If Emerson’s work and thought were to be encoded in some shape or form, archived or distributed computationally, beyond what is available currently (which strikes me as little, in comparison with a Whitman or a Dickinson), what type of encoding? And to do what? Where do we need an Emerson 2.0?
What kind of presence should or could Emerson have in the emergence and distribution of a digital humanities? My project continues to assume that Emerson has something to say about the digital humanities, has insight for us as we continue to grapple with and grasp literacy and learning and–more specifically, for academics–literary scholarship in the age of Google. Emerson’s “American Scholar”–that is to say, Emerson’s characterization of literary scholarship in that address (and elsewhere) along with Emerson’s interest in literary pedagogy (as I see it)–can be updated for Google Scholar. My initial approach has been largely historical: what is in the Emersonian pedagogy of the literary scholar that speaks to, associates with, offers insight into the potential of digital scholarship, of writing and reading in networked environments? I have long had a passage like this one in mind, from “American Scholar,” when I think of ways that Emersonian literacy (and pedagogy–since he is talking about how scholars should read) speaks to or even anticipates a kind of literacy that digital medai and web 2.0 seems to usher.
When the mind is braced by labor and invention, the page of whatever book we read becomes luminous with manifold allusion.
In reminding us that “there is then creative reading as well as creative writing” (the same passage), doesn’t Emerson speak to a kind of read/write world of literacy that he is looking toward, and perhaps searching in vain for what he describes? I have thus thought about the topic of an “Electronic” or “Extensible” Emerson. But beyond an Emersonian reading of extensible and hypertextual writing, which I do think is valuable (and part of what I have set out to do), is there practice that I can add to the theory? In other words, what digital projects and processes call out for an Emerson? What in Emerson scholarship needs digital remediation?
Some initial ideas–with hopes (taking advantage of this read/write tool) that others, digital humanists and Emersonians and others, will help me illuminate my allusions.

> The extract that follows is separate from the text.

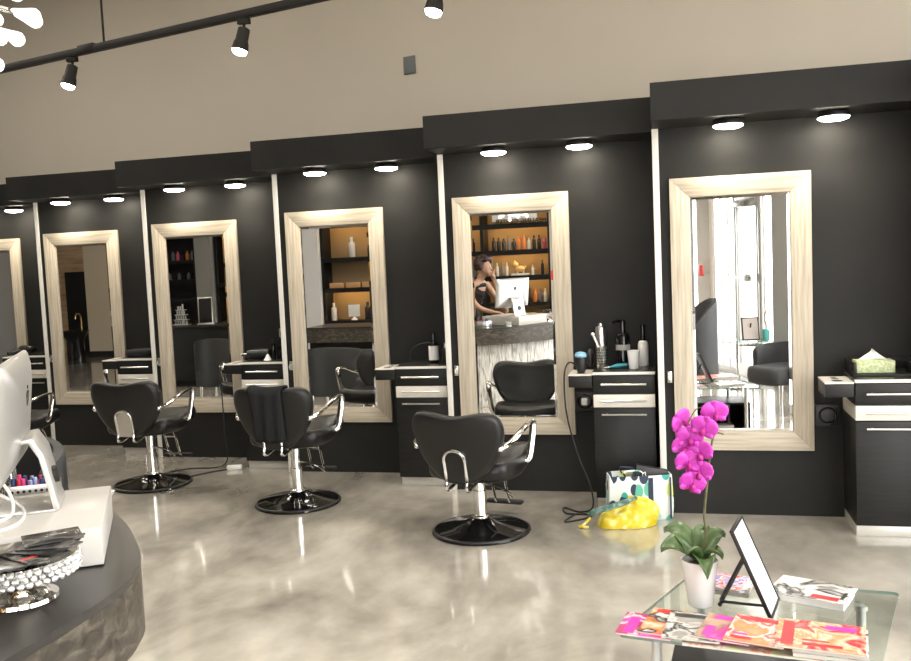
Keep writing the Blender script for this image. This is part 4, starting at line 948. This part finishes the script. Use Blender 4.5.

- My primary interest and inclination, I recognize, lie not with textual editing. I don’t know if there is a need for a digital archive of Emerson’s texts–beyond what is available: two sites, so far as I know, that offer searchable, html versions of Emerson’s works in the public domain (the Houghton edition). Of course, a searchable site for what is not public domain–particularly the Journals and Miscellaneous Notebooks–would be wonderful. But is Harvard UP interested in that? Perahps there is more to do with enhancing the text mining capabilities of the works that are available at rwe.org and emersoncentral.com. Put machine learning tools to work there and see what kind of manifold allusions emerge.
- My primary interest and inclination are, so far as I can tell, to do something with Emerson’s text from the reader’s position. Or, to put into practice some of the read-write potential I see in his texts in theory. In broad and perhaps now too vague a term: to let the Emersonian hypertext out. I don’t know what forms this could or should take. An Emerson wiki or blog? What is it that readers want to do with Emerson? I think there is pedagogical value here–for students and for their teachers; some sort of digital gathering place where the process of reading Emerson and his proto-wiki “cyclopedia,” ideas and essays and entries and sentneces that keep sliding and linking into others, can become more evident by being more actively enacted, collaborated upon. This kind of collaboration (mashing up Emerson) makes me think of another key passage in Emersonian thought and theory that, I think, stands in need of enactment for readers out there who are trying to make sense of this author. The passage is from Self-Reliance, where he describes the process of seeing our ideas and thoughts in another’s work, come back to us with “alienated majesty.” Shouldn’t the same hold true for when we find our thoughts and ideas and aspirations in reading Emerson? Perhaps we have been too cordial and respectful of Emerson’s writing, more than he would want from us. Some sort of textual remediation of our interaction with him as “wreaders” might be in order; help us slay this giant that we might also understand him. What digital humanities projects are possible in this vein?
- Another that comes to mind, or at least to the point of wondering. As a way to understand some senses of Emerson’s notions of spirit and genius or over-soul, his interest (more than many would think) an otherness that makes us who we are bit also pass for who we are: his understanding, in other words, of virtual presence. Is there a VR experience of Emerson (and Emersonian experience) that is conceivable? Such that to grasp a reading experience of Emerson truly (the essay of that name, for example), we should, so one could argue, experience it virtually, somehow? Is there a VR experience of nature’s virtuality (in Emerson’s senses: the apocalypse of the mind) that would be a way to grasp his Nature?